As we talked, the two beautiful daughters and a selection of ragged servants and retainers sat cross-legged around the stove and for their benefit the Raja often paused to translate. There was a distinctly medieval quality about the atmosphere, created by the extreme discomfort of this ‘Palace’, the numbers of under-employed but cherished retainers and the autocracy-cum-informality of
Raja-subject
relationships. I found the whole scene wonderfully congenial.

At four o’clock tea was served in a monumental teapot of solid silver. The eldest unmarried daughter now appeared, her beauty enhanced by a delicate flush because she had been busy cooking delectable savoury and sweet titbits.
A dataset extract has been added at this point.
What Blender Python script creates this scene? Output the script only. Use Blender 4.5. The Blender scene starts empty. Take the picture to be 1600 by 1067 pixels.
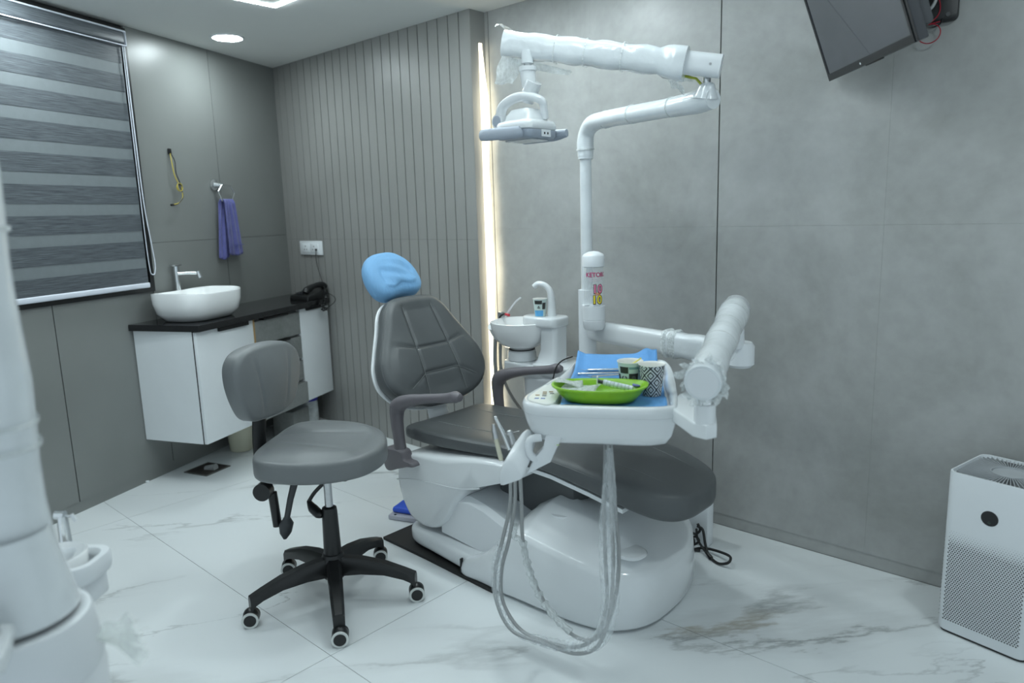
import bpy, bmesh, math, random
from mathutils import Vector, Matrix

random.seed(7)
PI = math.pi
scene = bpy.context.scene
C = scene.collection

# ------------------------------------------------------------------ camera
CAM_H = 1.3
F_PX = 1122.2
pitch, roll, yaw = math.radians(10.135), math.radians(-1.749), math.radians(42.546)
fw0 = Vector((0, math.cos(pitch), -math.sin(pitch)))
ri0 = Vector((1, 0, 0))
up0 = ri0.cross(fw0)
r1 = math.cos(roll) * ri0 + math.sin(roll) * up0
u1 = -math.sin(roll) * ri0 + math.cos(roll) * up0
Rz = Matrix.Rotation(yaw, 3, 'Z')
CF, CR, CU = Rz @ fw0, Rz @ r1, Rz @ u1
cam_data = bpy.data.cameras.new('camera')
cam = bpy.data.objects.new('camera', cam_data)
C.objects.link(cam)
mw = Matrix.Identity(4)
for i in range(3):
    mw[i][0] = CR[i]; mw[i][1] = CU[i]; mw[i][2] = -CF[i]
mw[2][3] = CAM_H
cam.matrix_world = mw
cam_data.sensor_width = 36.0
cam_data.lens = F_PX * 36.0 / 1600.0
cam_data.clip_start = 0.02
cam_data.dof.use_dof = True
cam_data.dof.focus_distance = 2.65
cam_data.dof.aperture_fstop = 2.2
scene.camera = cam

# ------------------------------------------------------------------ world, exposure
world = bpy.data.worlds.new('world')
scene.world = world
world.use_nodes = True
wb = world.node_tree.nodes['Background']
wb.inputs[0].default_value = (0.72, 0.87, 0.95, 1)
wb.inputs[1].default_value = 0.30
vs = scene.view_settings
vs.view_transform = 'Standard'
vs.look = 'None'
vs.exposure = 1.42
vs.gamma = 1.0
vs.use_curve_mapping = False
scene.cycles.use_denoising = True
scene.cycles.max_bounces = 8
scene.cycles.transparent_max_bounces = 12
scene.cycles.sample_clamp_indirect = 4.0
scene.cycles.caustics_reflective = False
scene.cycles.caustics_refractive = False

LED_COL = (0.84, 0.97, 1.0)
LED_FRAME_STRENGTH = 21.0
DOWNLIGHT_STRENGTH = 46.0
GAP_STRENGTH = 2.4

# ------------------------------------------------------------------ geometry helpers
def V(*a):
    return Vector(a)

def catmull(pts, per=8, closed=False):
    pts = [Vector(p) for p in pts]
    n = len(pts)
    out = []
    rng = n if closed else n - 1
    for i in range(rng):
        if closed:
            p0, p1, p2, p3 = pts[(i - 1) % n], pts[i], pts[(i + 1) % n], pts[(i + 2) % n]
        else:
            p1, p2 = pts[i], pts[i + 1]
            p0 = pts[i - 1] if i > 0 else p1 * 2 - p2
            p3 = pts[i + 2] if i + 2 < n else p2 * 2 - p1
        for k in range(per):
            t = k / per
            t2, t3 = t * t, t * t * t
            out.append(0.5 * ((2 * p1) + (p2 - p0) * t + (2 * p0 - 5 * p1 + 4 * p2 - p3) * t2 + (3 * p1 - p0 - 3 * p2 + p3) * t3))
    if not closed:
        out.append(pts[-1])
    return out

def rrect(w, h, r, n=5, cx=0, cy=0):
    """rounded rectangle outline, counter-clockwise"""
    out = []
    for (sx, sy, a0) in ((1, 1, 0), (-1, 1, 90), (-1, -1, 180), (1, -1, 270)):
        for k in range(n + 1):
            a = math.radians(a0 + 90 * k / n)
            out.append((cx + sx * (w / 2 - r) + r * math.cos(a), cy + sy * (h / 2 - r) + r * math.sin(a)))
    return out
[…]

Only when I tasted them did I realise that since leaving Islamabad we have not eaten anything else cooked in a civilised manner.

Khapalu – 13 February

It snowed all night and was still snowing when we woke. After breakfast Rachel went off to make merry in the chowkidar’s quarters while I baked, greased boots and tack, broke apricot kernels, crushed rock-salt and attended to other trivial but time-consuming domestic chores.
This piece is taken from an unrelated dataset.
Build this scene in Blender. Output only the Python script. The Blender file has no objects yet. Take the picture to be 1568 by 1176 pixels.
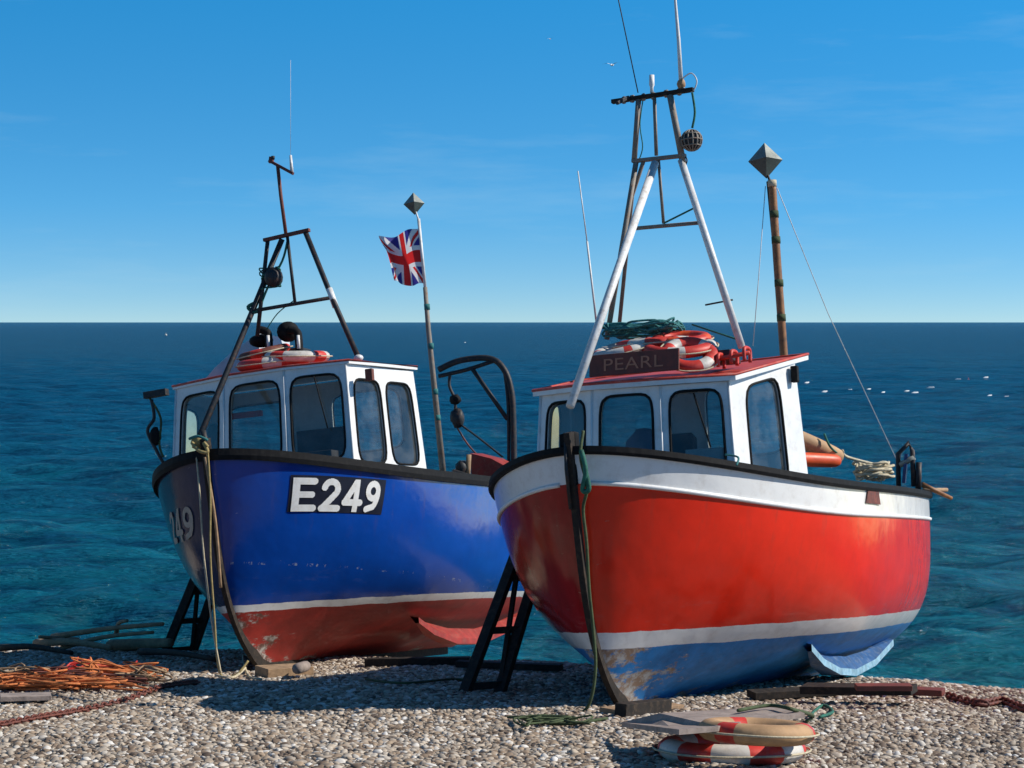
import bpy, math, random
import numpy as np
from mathutils import Vector, Matrix
from mathutils.bvhtree import BVHTree
random.seed(7); rng=np.random.default_rng(7)
scene=bpy.context.scene
F=2926.0; PITCH=math.atan(95/F); CAM=Vector((0,0,6.0))
# ------------------------------------------------------------ camera
cd=bpy.data.cameras.new("camera"); cam=bpy.data.objects.new("camera",cd); scene.collection.objects.link(cam)
cd.sensor_width=36; cd.lens=F/1568*36; cd.clip_end=60000; cd.clip_start=0.1
cam.location=CAM; cam.rotation_euler=(math.radians(90)-PITCH,0,0); scene.camera=cam
def ray(px,py):
    a=(px-784)/F; b=-(py-588)/F; c,s=math.cos(PITCH),math.sin(PITCH)
    return Vector((a, c+b*s, -s+b*c))
# ------------------------------------------------------------ light
SD=Vector((0.98,0.0,0)).normalized(); EL=math.radians(38)
SDIR=Vector((SD.x*math.cos(EL),SD.y*math.cos(EL),math.sin(EL)))
sl=bpy.data.lights.new("sun","SUN"); sl.energy=5.0; sl.angle=math.radians(.5); sl.color=(1,.95,.87)
so=bpy.data.objects.new("sun",sl); scene.collection.objects.link(so)
so.rotation_euler=SDIR.to_track_quat('Z','Y').to_euler(); so.location=(30,0,30)
w=bpy.data.worlds.new("World"); scene.world=w; w.use_nodes=True
nt=w.node_tree; nt.nodes.clear()
out=nt.nodes.new("ShaderNodeOutputWorld"); bg=nt.nodes.new("ShaderNodeBackground"); sky=nt.nodes.new("ShaderNodeTexSky")
sky.sky_type='NISHITA'; sky.sun_disc=False; sky.sun_elevation=EL; sky.sun_rotation=math.atan2(SD.x,SD.y)
sky.air_density=1.0; sky.dust_density=0.0; sky.ozone_density=2.0; sky.altitude=0
hs=nt.nodes.new("ShaderNodeHueSaturation"); hs.inputs['Saturation'].default_value=1.2
tc=nt.nodes.new("ShaderNodeTexCoord"); mp=nt.nodes.new("ShaderNodeMapping"); mp.inputs['Scale'].default_value=(1.6,1.0,11)
mp.inputs['Rotation'].default_value=(0,0.05,0)
# steeper horizon gradient: the sky is sampled a little higher than the view direction
m2=nt.nodes.new("ShaderNodeMapping"); m2.inputs['Scale'].default_value=(1,1,2.6); m2.inputs['Location'].default_value=(0,0,.10)
nt.links.new(tc.outputs['Generated'],m2.inputs[0]); nrmz=nt.nodes.new('ShaderNodeVectorMath'); nrmz.operation='NORMALIZE'
nt.links.new(m2.outputs[0],nrmz.inputs[0]); nt.links.new(nrmz.outputs[0],sky.inputs['Vector'])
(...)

At noon, when we went egg-hunting, the beauty of the snow-laden valley was dream-like. There was no one to be seen and on reaching the first straggle of bazaar booths we found them all locked; evidently most denizens of Khapalu simply stay in bed on such days as this. However, at the far end of the Sadar Bazaar the ‘Karakarom [
sic
] General Stores’ was open. Khapalu’s most ambitious shop is run by Haji Abdul Rehman and his son Ghulam, a burly young man with light brown hair, hazel eyes and such a flair for languages that he managed to acquire intelligible English at the local school. Ghulam befriended us within hours of our arrival and today invited us to sit on the shop verandah, where a tiny fire of wood-chips was burning in half an old kerosene tin. Five passers-by who had happened to notice this hint of warmth were crouching around it, their blankets covering everything but their dark eyes, which rested on us with varying degrees of wondering friendliness. Unsteady stools were provided for us and as snow continued to swirl down Ghulam questioned me yet again
about Ireland and Europe and Pakistan, which last country seems to him almost as remote as Ireland, despite its being only an hour’s flight from Skardu.